The theme is becoming evident now. Much like a sitewide, pre-planned approach to scaffolding and tools, an integrated approach to vehicles and construction equipment can have drastic effects on project efficiency and overall cost.
From Construction to Operations
Once construction is complete, the need for tools and supplies does not go away. It doesn’t matter whether it’s a power plant, advanced manufacturing facility, or a shipyard, all operating sites need tools, consumables, supplies, and personal protective equipment (PPE). No one can afford to overspend on tools and supplies or risk downtime because of unmanaged inventory.
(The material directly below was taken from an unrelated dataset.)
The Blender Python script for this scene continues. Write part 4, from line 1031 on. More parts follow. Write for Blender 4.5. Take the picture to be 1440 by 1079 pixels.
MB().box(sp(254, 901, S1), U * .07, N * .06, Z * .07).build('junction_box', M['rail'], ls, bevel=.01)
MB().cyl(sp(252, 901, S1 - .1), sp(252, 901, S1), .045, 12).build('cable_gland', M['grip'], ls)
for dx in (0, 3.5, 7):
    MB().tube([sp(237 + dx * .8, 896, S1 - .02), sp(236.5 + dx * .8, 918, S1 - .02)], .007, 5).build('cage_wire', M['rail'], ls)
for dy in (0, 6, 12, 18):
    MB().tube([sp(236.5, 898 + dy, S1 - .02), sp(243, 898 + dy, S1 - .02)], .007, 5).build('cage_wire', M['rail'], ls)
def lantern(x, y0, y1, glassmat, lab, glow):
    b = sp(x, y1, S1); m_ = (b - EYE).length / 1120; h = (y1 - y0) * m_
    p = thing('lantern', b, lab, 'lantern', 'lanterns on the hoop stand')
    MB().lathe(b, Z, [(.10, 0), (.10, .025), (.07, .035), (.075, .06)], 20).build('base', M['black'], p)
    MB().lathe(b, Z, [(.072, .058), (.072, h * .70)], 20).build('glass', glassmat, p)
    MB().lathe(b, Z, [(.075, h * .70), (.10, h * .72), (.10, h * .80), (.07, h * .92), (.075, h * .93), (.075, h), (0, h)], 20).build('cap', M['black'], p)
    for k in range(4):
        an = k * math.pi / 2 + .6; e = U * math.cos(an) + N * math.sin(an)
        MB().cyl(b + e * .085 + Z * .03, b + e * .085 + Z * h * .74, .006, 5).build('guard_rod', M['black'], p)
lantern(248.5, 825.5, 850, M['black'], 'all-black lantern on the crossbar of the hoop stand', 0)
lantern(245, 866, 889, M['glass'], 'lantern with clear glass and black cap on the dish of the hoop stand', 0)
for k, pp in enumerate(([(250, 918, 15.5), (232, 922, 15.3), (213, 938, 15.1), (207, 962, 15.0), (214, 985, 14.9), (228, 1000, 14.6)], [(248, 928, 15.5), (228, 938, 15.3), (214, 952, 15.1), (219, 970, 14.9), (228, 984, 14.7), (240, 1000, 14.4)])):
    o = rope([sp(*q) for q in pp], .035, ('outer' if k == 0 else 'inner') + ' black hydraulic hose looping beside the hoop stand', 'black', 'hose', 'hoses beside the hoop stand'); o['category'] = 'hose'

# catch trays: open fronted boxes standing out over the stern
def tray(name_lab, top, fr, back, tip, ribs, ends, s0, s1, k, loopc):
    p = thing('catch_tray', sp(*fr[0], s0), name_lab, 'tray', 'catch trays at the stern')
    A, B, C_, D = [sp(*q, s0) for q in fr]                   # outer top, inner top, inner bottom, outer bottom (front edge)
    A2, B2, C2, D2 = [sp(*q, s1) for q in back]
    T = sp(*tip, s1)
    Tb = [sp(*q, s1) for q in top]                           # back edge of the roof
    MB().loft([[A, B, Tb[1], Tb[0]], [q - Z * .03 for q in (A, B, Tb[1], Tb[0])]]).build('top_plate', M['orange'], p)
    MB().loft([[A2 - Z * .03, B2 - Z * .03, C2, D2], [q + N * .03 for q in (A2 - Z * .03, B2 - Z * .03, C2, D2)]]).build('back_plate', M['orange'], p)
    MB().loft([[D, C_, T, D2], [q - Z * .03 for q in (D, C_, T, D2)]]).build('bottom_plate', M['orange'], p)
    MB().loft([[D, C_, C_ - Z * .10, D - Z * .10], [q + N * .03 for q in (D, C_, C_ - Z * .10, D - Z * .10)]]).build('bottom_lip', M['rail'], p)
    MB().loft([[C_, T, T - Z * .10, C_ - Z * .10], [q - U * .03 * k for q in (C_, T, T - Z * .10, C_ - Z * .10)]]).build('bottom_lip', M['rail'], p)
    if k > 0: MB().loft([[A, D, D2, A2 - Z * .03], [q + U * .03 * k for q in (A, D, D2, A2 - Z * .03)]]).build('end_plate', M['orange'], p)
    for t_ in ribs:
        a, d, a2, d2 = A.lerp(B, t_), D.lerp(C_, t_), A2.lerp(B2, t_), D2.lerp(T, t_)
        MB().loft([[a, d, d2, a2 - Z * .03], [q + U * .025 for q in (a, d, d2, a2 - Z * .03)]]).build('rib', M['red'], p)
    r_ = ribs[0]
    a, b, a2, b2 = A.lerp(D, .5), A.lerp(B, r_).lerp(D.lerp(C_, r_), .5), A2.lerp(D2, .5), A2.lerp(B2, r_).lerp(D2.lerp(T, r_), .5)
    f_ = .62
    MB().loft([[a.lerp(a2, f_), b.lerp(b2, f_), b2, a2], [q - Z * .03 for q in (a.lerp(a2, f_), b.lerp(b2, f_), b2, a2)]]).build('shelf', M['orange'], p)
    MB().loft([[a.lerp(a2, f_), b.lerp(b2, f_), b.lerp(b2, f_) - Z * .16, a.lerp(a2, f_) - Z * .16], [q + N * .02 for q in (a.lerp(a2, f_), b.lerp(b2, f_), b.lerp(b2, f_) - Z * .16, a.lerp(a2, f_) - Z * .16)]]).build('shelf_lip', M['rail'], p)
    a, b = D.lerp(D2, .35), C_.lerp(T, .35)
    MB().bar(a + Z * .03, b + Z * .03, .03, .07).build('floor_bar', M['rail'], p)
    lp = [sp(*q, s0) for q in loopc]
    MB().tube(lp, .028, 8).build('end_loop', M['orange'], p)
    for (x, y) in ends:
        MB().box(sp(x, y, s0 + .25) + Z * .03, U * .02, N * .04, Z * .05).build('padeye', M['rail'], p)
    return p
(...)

An integrated partner can transition smoothly through the handoff from construction to operations. An integrated vendor managed inventory solution can provide product tracking, reporting, and standardization, all which reduce waste and redundancy.
Putting it all together
The direct action of construction, perhaps rightly, gets most of the attention when it comes to grading a project’s results. After all, the metric of “did the project get completed” is a pretty clear one. However, like a Hollywood blockbuster rolling line after line of credits, there is a lot of unseen work that goes into success. Taking the time and effort to get the construction indirects right can have an outsized impact on the overall project.